An RRSP is the most commonly used retirement savings plan, however, there are others available to you. Below are other savings plans individuals can use for retirement.

 

Tax Free Savings Accounts (TFSA):

A TFSA is essentially the exact same thing as an RRSP except that the savings can be used for any purpose, not just retirement. In addition, contribution and withdrawal activity within your TFSA do not have any tax implications.

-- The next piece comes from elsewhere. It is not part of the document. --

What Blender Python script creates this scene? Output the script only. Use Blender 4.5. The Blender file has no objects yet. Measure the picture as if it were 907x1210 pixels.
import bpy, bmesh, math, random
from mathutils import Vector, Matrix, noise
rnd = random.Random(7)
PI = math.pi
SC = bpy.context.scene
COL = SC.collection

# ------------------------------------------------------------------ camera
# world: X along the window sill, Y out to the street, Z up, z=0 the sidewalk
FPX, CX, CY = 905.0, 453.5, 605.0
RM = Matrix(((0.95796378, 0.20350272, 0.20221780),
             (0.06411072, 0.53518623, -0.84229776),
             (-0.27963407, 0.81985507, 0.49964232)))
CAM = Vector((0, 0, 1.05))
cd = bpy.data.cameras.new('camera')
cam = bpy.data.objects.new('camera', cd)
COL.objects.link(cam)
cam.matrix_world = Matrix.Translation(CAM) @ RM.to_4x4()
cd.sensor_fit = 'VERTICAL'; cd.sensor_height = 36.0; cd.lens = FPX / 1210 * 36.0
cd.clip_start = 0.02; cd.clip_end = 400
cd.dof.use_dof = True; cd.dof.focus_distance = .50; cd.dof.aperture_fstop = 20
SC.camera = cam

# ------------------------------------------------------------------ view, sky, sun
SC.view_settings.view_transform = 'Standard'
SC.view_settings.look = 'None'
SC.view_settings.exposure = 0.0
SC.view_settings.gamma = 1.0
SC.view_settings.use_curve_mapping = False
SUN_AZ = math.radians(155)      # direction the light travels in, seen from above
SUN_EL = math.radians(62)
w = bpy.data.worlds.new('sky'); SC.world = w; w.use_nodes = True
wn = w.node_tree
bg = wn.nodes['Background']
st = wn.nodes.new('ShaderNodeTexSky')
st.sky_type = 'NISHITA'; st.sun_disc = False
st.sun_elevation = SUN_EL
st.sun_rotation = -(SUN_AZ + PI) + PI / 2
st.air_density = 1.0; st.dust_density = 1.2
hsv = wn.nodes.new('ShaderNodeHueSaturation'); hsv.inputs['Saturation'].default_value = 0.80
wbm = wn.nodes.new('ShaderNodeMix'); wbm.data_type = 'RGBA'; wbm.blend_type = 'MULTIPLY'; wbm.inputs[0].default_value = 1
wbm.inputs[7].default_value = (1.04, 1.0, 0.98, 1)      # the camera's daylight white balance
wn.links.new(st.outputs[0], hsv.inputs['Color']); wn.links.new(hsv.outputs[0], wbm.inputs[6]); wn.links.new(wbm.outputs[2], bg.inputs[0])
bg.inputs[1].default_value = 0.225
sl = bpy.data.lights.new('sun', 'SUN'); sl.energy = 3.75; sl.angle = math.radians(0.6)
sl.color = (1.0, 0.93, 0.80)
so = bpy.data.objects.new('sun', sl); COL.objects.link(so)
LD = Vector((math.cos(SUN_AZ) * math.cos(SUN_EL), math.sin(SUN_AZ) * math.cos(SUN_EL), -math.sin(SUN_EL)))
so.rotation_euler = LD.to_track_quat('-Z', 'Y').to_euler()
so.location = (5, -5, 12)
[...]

Registered Pension Plan (RPP):

These are employer-sponsored or corporate pension plans that help their employees save for retirement. RPPs are part of your contribution room designated by the CRA. There are two types of RPPs, defined benefit and defined contribution.

Non-registered Account:

Any account that is not registered with the government, but is used for retirement savings, would be considered an RSP as well. These types of accounts do not come with contribution room, tax sheltering benefits or withdrawal rules.

 

Choosing an RSP

 

As a rule of thumb, RRSPs and TFSAs are the best savings accounts available to Canadians because of their significant tax advantages. It’s wise to use both accounts before considering using non-registered accounts to take advantage of the benefits. RPPs are also advantageous if your employer offers them. If you max out your contribution room, then you should consider using non-registered accounts.

 

It’s important to note that there is no best retirement plan that is ideal for every Canadian. In other words, there is no “one size fits all” retirement savings solution! It all depends on your financial goals and current financial situation. Using a combination of various savings plans is often recommended to allow the individual to take advantage of all offers simultaneously.